Tuesday, August 21, 2018

Character Relationships 6 - The boldface setting

In Downton Abbey, the setting highlights the relationship between the aristocratic family and their servants. It’s used within the storytelling, notably by giving the servants more power downstairs than upstairs (and vice versa for the Crawleys). It leads for awkwardness and threat and humiliation at times. Of course, the effect of the house would not be as stark today, so the time periods of the series are also an important part of the setting.

Mister Roberts depends on its setting, a ship far away the action of World War II, crowded with anxious sailors. The dilemma for Charles (the Hugh Grant character) during his wedding in Four Weddings and a Funeral would not be as fraught if it were set at a county court house in front of a few witnesses. Putting it at a cathedral with everyone important to him and to his fiancee present raises the stakes to an intolerable level.

When you have the chance, go for a boldface setting that emphasizes power, increases jeopardy, and makes escape impossible. And set it up to irreversibly transform a relationship.

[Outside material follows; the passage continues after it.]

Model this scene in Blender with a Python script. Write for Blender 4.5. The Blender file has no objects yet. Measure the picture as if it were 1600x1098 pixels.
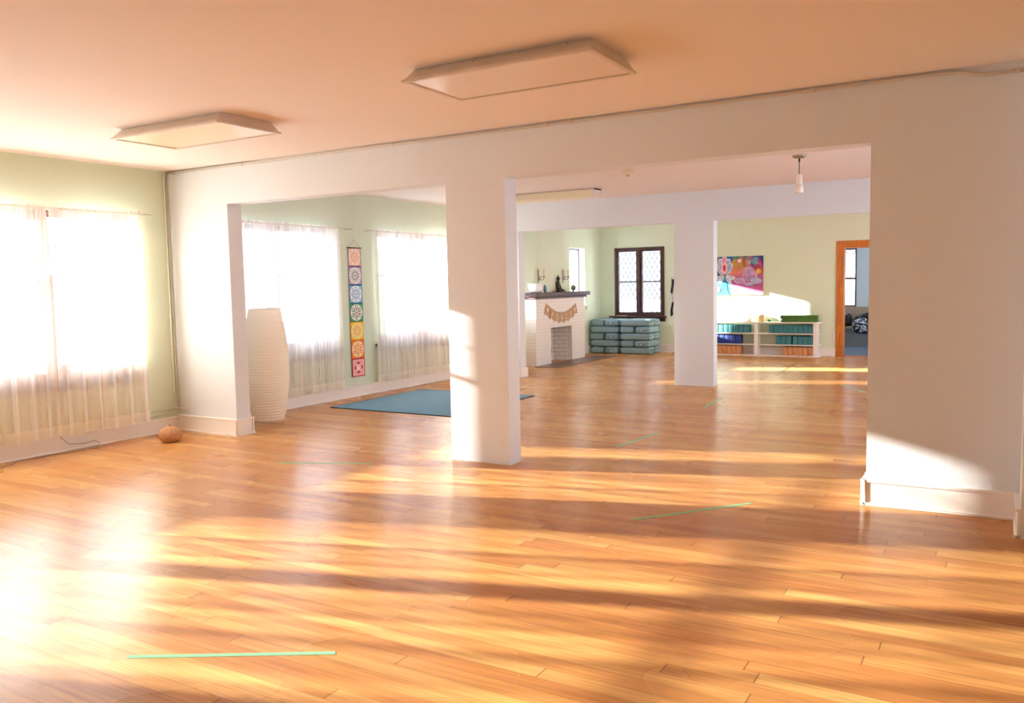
import bpy, bmesh, math, random
from mathutils import Vector, Matrix, noise
R = random.Random(7)
sc = bpy.context.scene
C = sc.collection
PI = math.pi

# ------------------------------------------------------------------ camera
yaw, pitch, roll, fpx = 0.5326, 0.0802, -0.0194, 1301.4
fw = Vector((-math.sin(yaw)*math.cos(pitch), math.cos(yaw)*math.cos(pitch), -math.sin(pitch)))
r0 = fw.cross(Vector((0, 0, 1))).normalized(); u0 = r0.cross(fw)
cr = r0*math.cos(roll)+u0*math.sin(roll); cu = -r0*math.sin(roll)+u0*math.cos(roll)
cd = bpy.data.cameras.new('camera'); cam = bpy.data.objects.new('camera', cd); C.objects.link(cam)
M = Matrix((cr, cu, -fw)).transposed().to_4x4(); M.translation = Vector((7.3027, -5.5947, 1.4295))
cam.matrix_world = M
cd.sensor_width = 36; cd.lens = fpx/1600*36; cd.clip_start = .02; cd.clip_end = 500
sc.camera = cam

# ------------------------------------------------------------------ world, sun, exposure
w = bpy.data.worlds.new('sky'); sc.world = w; w.use_nodes = True
nt = w.node_tree; bgn = nt.nodes['Background']
SKY = 13.5
tc = nt.nodes.new('ShaderNodeTexCoord'); sx = nt.nodes.new('ShaderNodeSeparateXYZ'); rp = nt.nodes.new('ShaderNodeValToRGB')
nt.links.new(tc.outputs['Generated'], sx.inputs[0]); nt.links.new(sx.outputs['Z'], rp.inputs[0]); nt.links.new(rp.outputs[0], bgn.inputs[0])
rp.color_ramp.elements[0].position = 0.0; rp.color_ramp.elements[0].color = (.92, .93, 1, 1)
rp.color_ramp.elements[1].position = .6; rp.color_ramp.elements[1].color = (.62, .74, 1, 1)
# hazy sky, brightest around the low sun (-x), dimmer on the far side
mr = nt.nodes.new('ShaderNodeMapRange'); nt.links.new(sx.outputs['X'], mr.inputs[0])
mr.inputs[1].default_value = -.8; mr.inputs[2].default_value = .1; mr.inputs[3].default_value = SKY; mr.inputs[4].default_value = SKY*.7
m2_ = nt.nodes.new('ShaderNodeMapRange'); nt.links.new(sx.outputs['Y'], m2_.inputs[0])
m2_.inputs[1].default_value = .74; m2_.inputs[2].default_value = .90; m2_.inputs[3].default_value = 1; m2_.inputs[4].default_value = .17
mm_ = nt.nodes.new('ShaderNodeMath'); mm_.operation = 'MULTIPLY'; nt.links.new(mr.outputs[0], mm_.inputs[0]); nt.links.new(m2_.outputs[0], mm_.inputs[1])
nt.links.new(mm_.outputs[0], bgn.inputs[1])
sd = bpy.data.lights.new('sun', 'SUN'); sd.energy = 90; sd.color = (1, .94, .87); sd.angle = math.radians(.75)
so = bpy.data.objects.new('sun', sd); C.objects.link(so)
sdir = Vector((1, .322, -.25)).normalized()
so.rotation_euler = sdir.to_track_quat('-Z', 'Y').to_euler(); so.location = (-20, -7, 8)
sc.view_settings.view_transform = 'Standard'; sc.view_settings.look = 'None'; sc.view_settings.gamma = 1
sc.view_settings.use_curve_mapping = False
sc.view_settings.exposure = -0.1
sc.cycles.max_bounces = 14; sc.cycles.diffuse_bounces = 8; sc.cycles.glossy_bounces = 5; sc.cycles.transparent_max_bounces = 24
sc.cycles.transmission_bounces = 8
sc.cycles.sample_clamp_indirect = 12
sc.cycles.caustics_reflective = True
sc.cycles.use_denoising = True

# ------------------------------------------------------------------ materials
def lin(c):
    if isinstance(c, str):
        c = [int(c[i:i+2], 16)/255 for i in (0, 2, 4)]
    return tuple((x/12.92 if x <= .04045 else ((x+.055)/1.055)**2.4) for x in c)
MATS = {}
def mat(name, col, rough=.6, var=0, vscale=5, bump=0, bscale=60, metal=0, spec=.5, stretch=None, col2=None):
    if name in MATS: return MATS[name]
    m = bpy.data.materials.new(name); m.use_nodes = True; nt = m.node_tree; b = nt.nodes['Principled BSDF']
    c = lin(col); b.inputs['Base Color'].default_value = (*c, 1)
    b.inputs['Roughness'].default_value = rough; b.inputs['Metallic'].default_value = metal
    b.inputs['Specular IOR Level'].default_value = spec
    L = nt.links.new
    if var or col2 or bump:
        tc = nt.nodes.new('ShaderNodeTexCoord'); mp = nt.nodes.new('ShaderNodeMapping'); L(tc.outputs['Object'], mp.inputs[0])
        if stretch: mp.inputs['Scale'].default_value = stretch
    if var or col2:
        n = nt.nodes.new('ShaderNodeTexNoise'); n.inputs['Scale'].default_value = vscale; n.inputs['Detail'].default_value = 5
        L(mp.outputs[0], n.inputs['Vector'])
        rp = nt.nodes.new('ShaderNodeValToRGB'); rp.color_ramp.elements[0].position = .35; rp.color_ramp.elements[1].position = .65
        c2 = lin(col2) if col2 else tuple(x*(1-var) for x in c)
        rp.color_ramp.elements[0].color = (*c2, 1); rp.color_ramp.elements[1].color = (*(c if col2 else tuple(min(1, x*(1+var*.5)) for x in c)), 1)
        L(n.outputs[0], rp.inputs[0]); L(rp.outputs[0], b.inputs['Base Color'])
    if bump:
        n2 = nt.nodes.new('ShaderNodeTexNoise'); n2.inputs['Scale'].default_value = bscale; n2.inputs['Detail'].default_value = 3
        L(mp.outputs[0], n2.inputs['Vector'])
        bp = nt.nodes.new('ShaderNodeBump'); bp.inputs['Strength'].default_value = bump; bp.inputs['Distance'].default_value = .01
        L(n2.outputs[0], bp.inputs['Height']); L(bp.outputs[0], b.inputs['Normal'])
    MATS[name] = m
    return m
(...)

Here are a few things to consider:

What is the intrinsic cultural value of the setting? Is it owned by an important person? Is its history relevant (to everyone, like Downton Abbey? to one person, like Scrooge at his own grave?)

Who chose the setting? Did the character magnify his/her power, or choose a place that would benefit someone else? Whose comfort zone is it?

Who’s there? Allies? Foes? Witnesses?

Does time of day or weather matter? A summer evening might be peaceful and lull characters into a sense of security. People might be agitated if they are missing a meal. Blasts of thunder and torrents of rain might put characters on edge and make them more likely to expose their true feelings or just to be rude.

Does the context matter? The same words said in a restaurant or an office or in bed could have different meanings and with consequences severe or slight.

What holds the people there? People look for exits when scenes get too emotional. A writer needs to hold them together. The constraint could be as physical and obvious as a jail cell or as complicated and layered as loyalty.

Is everyone dressed appropriately? For many cultures, this can encourage acceptance (which may be unwarranted, as when a spy wears the uniform of the other side). Or it can lead to rejection. (I once had to go from casual research to the CEO’s office, where anything other than a red tie, a white button-down shirt, and a pinstripe suit was considered gauche. Memorable. I was wearing my relationship to everyone else present and putting myself and my boss at risk.)

Are social relationships intrinsic to the location and unavoidable? A female student at my all boys high school could not be missed. She’d be out of place.

Of course, there’s no requirement that the setting is planned. If you walk into a bar and see an old sweetheart, it may be a complete accident. And it can force interesting conflicts, like having to introduce your current lover to this person — who may have changed in disturbing ways, who may have broken up with you, who may still hold your heart.

It’s a valuable exercise to look through the scenes (especially the key ones) in your work and just focus on the settings. The most important question to ask is, could a different setting shift the relationship, even create a crisis? If this never happens. If, as I see often in manuscripts, scenes seem to take place in cliche places or, worse, what might as well be white rooms, this offers a great chance to revise the work to bring out more of the relationship between the characters. So go for the boldface settings.